Linguistics, the study of language, has a long, complicated history, drawing on science, philosophy, and literary theory. Unlike comparative literature or neuroscience focused on the technical basis of language, linguistics focuses less on the principles of grammar and more on the philosophical basis of language. Though linguistics could be traced back to the ancient Greek and Roman study of rhetoric, it is often distinguished as a range of movements in the late 19th century through contemporary research.

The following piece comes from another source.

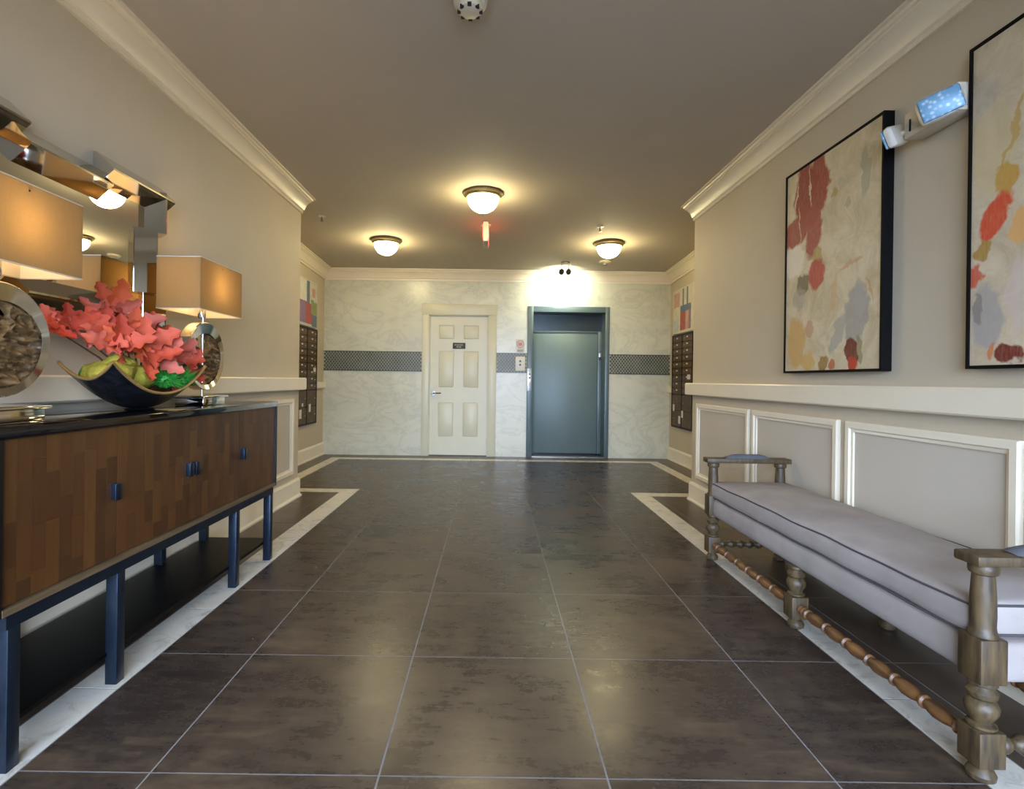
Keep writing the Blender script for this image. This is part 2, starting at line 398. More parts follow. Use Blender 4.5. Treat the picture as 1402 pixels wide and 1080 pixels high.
# floor: grout bed with every tile laid on it
fl = MB().box(-2.6, 2.7, YF-.1, 7.75, -.08, -.0008).build('floor', 'grout')
struct(fl, 'large dark brown floor tiles with a white marble border strip')
SL, SR, SW = -1.262, 1.345, .158         # inner edges of the strip, its width
YS0, YS1 = 4.965, 5.12
AL, AR, AW = -2.01, 2.095, .14
YK0, YK1 = 7.00, 7.15
cube = MB().box(0, 1, 0, 1, 0, 1)
me_tile = cube.mesh('floor_tile_mesh', 'floor_tile'); me_border = cube.mesh('border_tile_mesh', 'border_tile'); me_strip = cube.mesh('strip_mesh', 'marble_strip')
G = .0026
def piece(name, me, x0, x1, y0, y1, dz=0.0):
    if x1-x0 < .02 or y1-y0 < .02: return
    inst(name, me, fl, (x0+G, y0+G, -.02), (x1-x0-2*G, y1-y0-2*G, .02+dz))
gx = [-.907 + .616*i for i in range(-3, 7)]
gy = [1.428 + .616*i for i in range(-5, 11)]
def field(name, me, X0, X1, Y0, Y1):
    xs = [X0] + [g for g in gx if X0+.03 < g < X1-.03] + [X1]; ys = [Y0] + [g for g in gy if Y0+.03 < g < Y1-.03] + [Y1]
    for i in range(len(xs)-1):
        for j in range(len(ys)-1): piece(name, me, xs[i], xs[i+1], ys[j], ys[j+1])
field('floor_tile', me_tile, SL, SR, YF, YS1)
field('floor_tile', me_tile, AL, AR, YS1, YK0)
def run(x0, x1, y0, y1, along):
    L = (y1-y0) if along == 'Y' else (x1-x0); n = max(1, round(L/.61))
    for i in range(n):
        if along == 'Y': piece('marble_strip', me_strip, x0, x1, y0+L*i/n, y0+L*(i+1)/n)
        else: piece('marble_strip', me_strip, x0+L*i/n, x0+L*(i+1)/n, y0, y1)
run(SL-SW, SL, YF, YS0, 'Y'); run(SR, SR+SW, YF, YS0, 'Y')
run(AL-AW, SL, YS0, YS1, 'X'); run(SR, AR+AW, YS0, YS1, 'X')
run(AL-AW, AL, YS1, YK0, 'Y'); run(AR, AR+AW, YS1, YK0, 'Y'); run(AL-AW, AR+AW, YK0, YK1, 'X')
field('border_tile', me_border, XL, SL-SW, YF, YS0); field('border_tile', me_border, SR+SW, XR, YF, YS0)
field('border_tile', me_border, XAL, AL-AW, YCL, YB); field('border_tile', me_border, AR+AW, XAR, YCR, YB)
field('border_tile', me_border, AL-AW, AR+AW, YK1, YB)
field('border_tile', me_border, AL-AW, XL, YCL, YS0); field('border_tile', me_border, XR, AR+AW, YCR, YS0)

# ceiling (falls slightly towards the lift wall)
mb = MB()
mb.prism([(YF-.1, ZM), (4.8, ZM), (7.75, zc(7.75)), (7.75, 2.85), (YF-.1, 2.85)], 'X', -2.6, 2.7)
ceil = struct(mb.build('ceiling', 'ceiling_paint'), 'plain taupe painted ceiling over the lobby')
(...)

  1. 18th and 19th Century

    • Linguistics is most closely related to philology, which developed as a field of study in the 18th and 19th century in European universities. Philology traces the form and meaning of words, often in ancient texts. Philologists like Friedrich Wilhelm Nietzsche (1844-1900) and Karl Wilhelm Friedrich Schlegel (1772-1829) analyzed the historical patterns of words. In his earliest work, "The Birth of Tragedy," Nietzsche famously made large pervasive arguments about the nature of Greek drama, based on the etymology of words, like "tragedy," which derives from the word for "goat song." Philology also has had a significant impact on literary study, especially the field of English literature.

    From Philology to Linguistics

    • Ferdinand de Saussure (1857-1913), a Swiss linguist with knowledge of Sanskrit, Greek, and Latin, set the framework for the field of linguistics. Saussure proposed a set of principles that collectively is known as Structuralism and has influenced anthropology, literary study, sociology, architecture, and psychology. He argued that linguists should study language as an isolated field of interrelated parts, instead of the relationship of language to objects. The implicit suggestion is that the words we associate with things is "arbitrary".

    After Structuralism

    • A number of divergent approaches came to be known as "Post-Structuralism." Jacques Derrida (1930-2004) was a major French philosopher whose work was heavily influenced by Saussure. His work, including the landmark "Structure, Sign, and Play in the Discourse of the Human Science," also responded to and critiqued his predecessor, Saussure. In that speech, delivered at Johns Hopkins University in 1966, Derrida argued that meaning, in the structure of language, is infinitely deferred in a cycle of "play" and "differance." Thinkers like Michel Foucalt (1926-1984), who analyzed the relationship of power and knowledge, and Julia Kristeva (1941-present), who linked feminism and Freudianism, are sometimes also classified as post-Structuralists.

    Late 20th Century

    • In his 1957 book "Syntactic Structure," Noam Chomsky (1928-present) articulated the his theory of "generative grammar." Chomsky's theory proposes that all languages share principles that make morphology of sentences and the combination of words predictable. Someone has acquired their culture's "generative grammar" means that this person can recognize the sentence as grammatical and sensical. One American linguist, Dan Everett, has argued that at least one civilization, the Piraha people in Brazil, defies all the major tenets of Chomsky's theory.

    Other Developments

    • Linguistics has diverged in the last forty years, blurring disciplinary lines. One area of development has been psycholinguistics, a field focused on the relationship between neuroscience and the acquisition and use of language. Trained in experimental psychology, Steven Pinker (1954-present) has contributed books like "How the Mind Works" and "The Blank Slate," which outline a theory about evolutionary psychology in relationship to language.

      William Labov (1927-present), an American linguist, has been a leading pioneer in sociolinguistics, which charts how aspects of identity like gender or race affects language. His first work "The Social Stratification of English in New York City" (1966) argued against the stigmatization of vernacular English and outlined the rules of what he called "African American Vernacular English" (AAVE).